Screening: British New Wave: Oliver Payne and Nick Relph

6 April 2001 8pm

PleasureDome and Mercer Union present:
British New Wave: Oliver Payne and Nick Relph
Friday, April 6, 2001, 8:00pm

Location: Cinecycle, 129 Spadina Ave. (down the alley)

Program curator, Matthew Higgs, will be present to introduce the work of these rising British filmmakers.

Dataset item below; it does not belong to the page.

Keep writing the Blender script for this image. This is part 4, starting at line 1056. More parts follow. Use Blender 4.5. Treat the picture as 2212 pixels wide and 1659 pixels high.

Working collaboratively, Oliver Payne and Nick Relph make films that approximate the language of documentary filmmaking. Payne and Relph set about creating densely layered filmic essays that chart the ebb and flow of London’s urban and suburban malaise. Driftwood (1999), set within the geographical limits of Central London, is a tightly scripted journey through the concrete jungle, witnessed through the sidewalk lens of its skateboarding narrator. Driftwood revels in the psychological potholes of a London struggling to embrace the future yet burdened by the legacy of its past. House and Garage (2000), set in London’s white collar suburbs adopts a more intuitive, often contradictory style, that mirrors the social unease of its disenfranchised subjects. Wistfully melancholic, often hilarious, House and Garage acts as a rite of passage for its youthful constituents, climaxing with reverse footage of a millennial firework display played out over a barely audible take on the Sex Pistols’ No Future. The screening with finish with Jungle (2001) the third and final part in Payne and Relph’s trilogy.